* [What to do]: Write out all of the lines below, exactly and completely.
┌─ Supplied information
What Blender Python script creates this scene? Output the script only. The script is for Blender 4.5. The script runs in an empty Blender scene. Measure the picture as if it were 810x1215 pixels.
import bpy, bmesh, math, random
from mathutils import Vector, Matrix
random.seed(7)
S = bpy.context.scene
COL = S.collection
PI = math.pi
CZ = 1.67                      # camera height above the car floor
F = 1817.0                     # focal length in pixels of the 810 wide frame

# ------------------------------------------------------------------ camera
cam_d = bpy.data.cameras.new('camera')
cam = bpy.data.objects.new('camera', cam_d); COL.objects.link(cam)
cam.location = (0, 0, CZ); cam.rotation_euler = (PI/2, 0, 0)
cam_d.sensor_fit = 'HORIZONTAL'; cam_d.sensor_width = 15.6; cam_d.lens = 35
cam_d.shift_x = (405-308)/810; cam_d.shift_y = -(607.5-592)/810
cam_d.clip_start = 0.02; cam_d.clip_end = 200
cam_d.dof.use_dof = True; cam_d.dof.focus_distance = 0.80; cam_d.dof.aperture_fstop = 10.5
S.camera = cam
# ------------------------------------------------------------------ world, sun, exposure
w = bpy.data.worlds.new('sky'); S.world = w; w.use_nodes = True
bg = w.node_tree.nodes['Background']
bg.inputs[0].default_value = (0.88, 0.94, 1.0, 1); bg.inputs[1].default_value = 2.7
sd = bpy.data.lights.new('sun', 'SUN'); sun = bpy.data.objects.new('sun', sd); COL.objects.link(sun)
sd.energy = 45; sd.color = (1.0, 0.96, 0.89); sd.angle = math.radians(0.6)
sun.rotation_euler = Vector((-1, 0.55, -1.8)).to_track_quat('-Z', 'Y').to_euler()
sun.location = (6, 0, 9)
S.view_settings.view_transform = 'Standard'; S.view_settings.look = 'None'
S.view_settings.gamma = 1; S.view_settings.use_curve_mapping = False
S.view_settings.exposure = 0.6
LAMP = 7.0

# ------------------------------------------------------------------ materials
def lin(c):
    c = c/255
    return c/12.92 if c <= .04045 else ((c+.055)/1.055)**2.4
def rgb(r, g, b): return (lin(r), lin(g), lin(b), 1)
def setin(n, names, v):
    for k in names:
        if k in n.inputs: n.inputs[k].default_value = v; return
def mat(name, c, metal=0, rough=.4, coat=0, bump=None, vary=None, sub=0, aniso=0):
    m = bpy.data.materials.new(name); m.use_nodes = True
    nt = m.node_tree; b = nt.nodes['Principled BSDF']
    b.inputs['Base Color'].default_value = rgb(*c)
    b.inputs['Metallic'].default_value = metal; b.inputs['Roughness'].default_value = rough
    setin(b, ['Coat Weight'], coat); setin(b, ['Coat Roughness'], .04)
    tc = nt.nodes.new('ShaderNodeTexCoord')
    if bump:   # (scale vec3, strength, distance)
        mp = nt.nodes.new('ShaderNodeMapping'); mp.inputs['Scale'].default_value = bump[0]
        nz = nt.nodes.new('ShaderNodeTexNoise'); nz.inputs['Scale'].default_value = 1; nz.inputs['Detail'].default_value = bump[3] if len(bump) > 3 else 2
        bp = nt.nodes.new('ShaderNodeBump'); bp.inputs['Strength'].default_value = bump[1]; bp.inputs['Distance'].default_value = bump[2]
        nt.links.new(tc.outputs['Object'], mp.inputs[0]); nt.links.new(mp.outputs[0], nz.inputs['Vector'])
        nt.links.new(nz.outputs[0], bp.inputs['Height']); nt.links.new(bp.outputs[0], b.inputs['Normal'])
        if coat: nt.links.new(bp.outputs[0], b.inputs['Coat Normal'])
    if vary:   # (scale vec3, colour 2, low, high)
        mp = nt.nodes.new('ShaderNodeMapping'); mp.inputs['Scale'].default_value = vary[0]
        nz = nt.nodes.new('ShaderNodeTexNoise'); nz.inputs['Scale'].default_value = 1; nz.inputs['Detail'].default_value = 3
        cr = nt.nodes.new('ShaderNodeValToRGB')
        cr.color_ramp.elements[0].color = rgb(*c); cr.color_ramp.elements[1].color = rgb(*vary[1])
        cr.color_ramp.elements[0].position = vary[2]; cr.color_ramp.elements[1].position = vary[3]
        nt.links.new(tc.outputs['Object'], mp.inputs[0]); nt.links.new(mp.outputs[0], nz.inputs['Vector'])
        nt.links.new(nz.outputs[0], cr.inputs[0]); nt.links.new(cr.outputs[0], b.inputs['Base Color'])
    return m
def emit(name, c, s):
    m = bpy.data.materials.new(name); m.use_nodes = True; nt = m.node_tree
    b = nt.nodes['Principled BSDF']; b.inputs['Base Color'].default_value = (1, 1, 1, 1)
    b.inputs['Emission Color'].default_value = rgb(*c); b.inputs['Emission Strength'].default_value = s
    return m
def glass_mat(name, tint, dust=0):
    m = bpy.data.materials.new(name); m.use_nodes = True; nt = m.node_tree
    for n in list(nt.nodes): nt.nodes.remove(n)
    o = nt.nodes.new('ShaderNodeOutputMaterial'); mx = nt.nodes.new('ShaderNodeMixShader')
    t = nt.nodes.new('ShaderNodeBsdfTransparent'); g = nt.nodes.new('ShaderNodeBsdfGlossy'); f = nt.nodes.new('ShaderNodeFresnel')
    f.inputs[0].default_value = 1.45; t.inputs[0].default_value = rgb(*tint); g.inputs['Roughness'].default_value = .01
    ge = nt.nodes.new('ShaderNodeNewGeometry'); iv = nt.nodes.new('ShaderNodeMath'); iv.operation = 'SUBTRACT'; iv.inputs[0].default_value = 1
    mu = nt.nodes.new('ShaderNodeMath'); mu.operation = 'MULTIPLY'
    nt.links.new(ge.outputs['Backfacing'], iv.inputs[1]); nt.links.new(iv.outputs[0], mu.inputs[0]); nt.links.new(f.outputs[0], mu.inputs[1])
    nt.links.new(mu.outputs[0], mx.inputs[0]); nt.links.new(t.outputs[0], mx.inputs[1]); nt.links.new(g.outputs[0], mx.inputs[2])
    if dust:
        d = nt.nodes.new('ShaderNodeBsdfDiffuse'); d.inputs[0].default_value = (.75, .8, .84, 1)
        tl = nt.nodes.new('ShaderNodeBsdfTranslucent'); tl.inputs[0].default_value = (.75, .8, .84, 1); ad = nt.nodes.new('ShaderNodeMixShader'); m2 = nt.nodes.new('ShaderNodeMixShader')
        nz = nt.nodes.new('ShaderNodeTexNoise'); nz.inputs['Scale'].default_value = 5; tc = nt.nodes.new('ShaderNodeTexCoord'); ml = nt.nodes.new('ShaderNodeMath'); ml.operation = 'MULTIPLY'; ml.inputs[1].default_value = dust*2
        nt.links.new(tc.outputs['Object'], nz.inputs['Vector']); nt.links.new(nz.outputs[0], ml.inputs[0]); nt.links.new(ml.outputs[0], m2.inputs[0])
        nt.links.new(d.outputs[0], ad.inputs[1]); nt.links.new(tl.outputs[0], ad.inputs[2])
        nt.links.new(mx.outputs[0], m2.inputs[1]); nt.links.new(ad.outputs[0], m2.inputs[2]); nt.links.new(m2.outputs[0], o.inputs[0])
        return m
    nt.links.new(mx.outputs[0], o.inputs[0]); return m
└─
* [Final answer]:
What Blender Python script creates this scene? Output the script only. The script is for Blender 4.5. The script runs in an empty Blender scene. Measure the picture as if it were 810x1215 pixels.
import bpy, bmesh, math, random
from mathutils import Vector, Matrix
random.seed(7)
S = bpy.context.scene
COL = S.collection
PI = math.pi
CZ = 1.67                      # camera height above the car floor
F = 1817.0                     # focal length in pixels of the 810 wide frame

# ------------------------------------------------------------------ camera
cam_d = bpy.data.cameras.new('camera')
cam = bpy.data.objects.new('camera', cam_d); COL.objects.link(cam)
cam.location = (0, 0, CZ); cam.rotation_euler = (PI/2, 0, 0)
cam_d.sensor_fit = 'HORIZONTAL'; cam_d.sensor_width = 15.6; cam_d.lens = 35
cam_d.shift_x = (405-308)/810; cam_d.shift_y = -(607.5-592)/810
cam_d.clip_start = 0.02; cam_d.clip_end = 200
cam_d.dof.use_dof = True; cam_d.dof.focus_distance = 0.80; cam_d.dof.aperture_fstop = 10.5
S.camera = cam
# ------------------------------------------------------------------ world, sun, exposure
w = bpy.data.worlds.new('sky'); S.world = w; w.use_nodes = True
bg = w.node_tree.nodes['Background']
bg.inputs[0].default_value = (0.88, 0.94, 1.0, 1); bg.inputs[1].default_value = 2.7
sd = bpy.data.lights.new('sun', 'SUN'); sun = bpy.data.objects.new('sun', sd); COL.objects.link(sun)
sd.energy = 45; sd.color = (1.0, 0.96, 0.89); sd.angle = math.radians(0.6)
sun.rotation_euler = Vector((-1, 0.55, -1.8)).to_track_quat('-Z', 'Y').to_euler()
sun.location = (6, 0, 9)
S.view_settings.view_transform = 'Standard'; S.view_settings.look = 'None'
S.view_settings.gamma = 1; S.view_settings.use_curve_mapping = False
S.view_settings.exposure = 0.6
LAMP = 7.0

# ------------------------------------------------------------------ materials
def lin(c):
    c = c/255
    return c/12.92 if c <= .04045 else ((c+.055)/1.055)**2.4
def rgb(r, g, b): return (lin(r), lin(g), lin(b), 1)
def setin(n, names, v):
    for k in names:
        if k in n.inputs: n.inputs[k].default_value = v; return
def mat(name, c, metal=0, rough=.4, coat=0, bump=None, vary=None, sub=0, aniso=0):
    m = bpy.data.materials.new(name); m.use_nodes = True
    nt = m.node_tree; b = nt.nodes['Principled BSDF']
    b.inputs['Base Color'].default_value = rgb(*c)
    b.inputs['Metallic'].default_value = metal; b.inputs['Roughness'].default_value = rough
    setin(b, ['Coat Weight'], coat); setin(b, ['Coat Roughness'], .04)
    tc = nt.nodes.new('ShaderNodeTexCoord')
    if bump:   # (scale vec3, strength, distance)
        mp = nt.nodes.new('ShaderNodeMapping'); mp.inputs['Scale'].default_value = bump[0]
        nz = nt.nodes.new('ShaderNodeTexNoise'); nz.inputs['Scale'].default_value = 1; nz.inputs['Detail'].default_value = bump[3] if len(bump) > 3 else 2
        bp = nt.nodes.new('ShaderNodeBump'); bp.inputs['Strength'].default_value = bump[1]; bp.inputs['Distance'].default_value = bump[2]
        nt.links.new(tc.outputs['Object'], mp.inputs[0]); nt.links.new(mp.outputs[0], nz.inputs['Vector'])
        nt.links.new(nz.outputs[0], bp.inputs['Height']); nt.links.new(bp.outputs[0], b.inputs['Normal'])
        if coat: nt.links.new(bp.outputs[0], b.inputs['Coat Normal'])
    if vary:   # (scale vec3, colour 2, low, high)
        mp = nt.nodes.new('ShaderNodeMapping'); mp.inputs['Scale'].default_value = vary[0]
        nz = nt.nodes.new('ShaderNodeTexNoise'); nz.inputs['Scale'].default_value = 1; nz.inputs['Detail'].default_value = 3
        cr = nt.nodes.new('ShaderNodeValToRGB')
        cr.color_ramp.elements[0].color = rgb(*c); cr.color_ramp.elements[1].color = rgb(*vary[1])
        cr.color_ramp.elements[0].position = vary[2]; cr.color_ramp.elements[1].position = vary[3]
        nt.links.new(tc.outputs['Object'], mp.inputs[0]); nt.links.new(mp.outputs[0], nz.inputs['Vector'])
        nt.links.new(nz.outputs[0], cr.inputs[0]); nt.links.new(cr.outputs[0], b.inputs['Base Color'])
    return m
def emit(name, c, s):
    m = bpy.data.materials.new(name); m.use_nodes = True; nt = m.node_tree
    b = nt.nodes['Principled BSDF']; b.inputs['Base Color'].default_value = (1, 1, 1, 1)
    b.inputs['Emission Color'].default_value = rgb(*c); b.inputs['Emission Strength'].default_value = s
    return m
def glass_mat(name, tint, dust=0):
    m = bpy.data.materials.new(name); m.use_nodes = True; nt = m.node_tree
    for n in list(nt.nodes): nt.nodes.remove(n)
    o = nt.nodes.new('ShaderNodeOutputMaterial'); mx = nt.nodes.new('ShaderNodeMixShader')
    t = nt.nodes.new('ShaderNodeBsdfTransparent'); g = nt.nodes.new('ShaderNodeBsdfGlossy'); f = nt.nodes.new('ShaderNodeFresnel')
    f.inputs[0].default_value = 1.45; t.inputs[0].default_value = rgb(*tint); g.inputs['Roughness'].default_value = .01
    ge = nt.nodes.new('ShaderNodeNewGeometry'); iv = nt.nodes.new('ShaderNodeMath'); iv.operation = 'SUBTRACT'; iv.inputs[0].default_value = 1
    mu = nt.nodes.new('ShaderNodeMath'); mu.operation = 'MULTIPLY'
    nt.links.new(ge.outputs['Backfacing'], iv.inputs[1]); nt.links.new(iv.outputs[0], mu.inputs[0]); nt.links.new(f.outputs[0], mu.inputs[1])
    nt.links.new(mu.outputs[0], mx.inputs[0]); nt.links.new(t.outputs[0], mx.inputs[1]); nt.links.new(g.outputs[0], mx.inputs[2])
    if dust:
        d = nt.nodes.new('ShaderNodeBsdfDiffuse'); d.inputs[0].default_value = (.75, .8, .84, 1)
        tl = nt.nodes.new('ShaderNodeBsdfTranslucent'); tl.inputs[0].default_value = (.75, .8, .84, 1); ad = nt.nodes.new('ShaderNodeMixShader'); m2 = nt.nodes.new('ShaderNodeMixShader')
        nz = nt.nodes.new('ShaderNodeTexNoise'); nz.inputs['Scale'].default_value = 5; tc = nt.nodes.new('ShaderNodeTexCoord'); ml = nt.nodes.new('ShaderNodeMath'); ml.operation = 'MULTIPLY'; ml.inputs[1].default_value = dust*2
        nt.links.new(tc.outputs['Object'], nz.inputs['Vector']); nt.links.new(nz.outputs[0], ml.inputs[0]); nt.links.new(ml.outputs[0], m2.inputs[0])
        nt.links.new(d.outputs[0], ad.inputs[1]); nt.links.new(tl.outputs[0], ad.inputs[2])
        nt.links.new(mx.outputs[0], m2.inputs[1]); nt.links.new(ad.outputs[0], m2.inputs[2]); nt.links.new(m2.outputs[0], o.inputs[0])
        return m
    nt.links.new(mx.outputs[0], o.inputs[0]); return m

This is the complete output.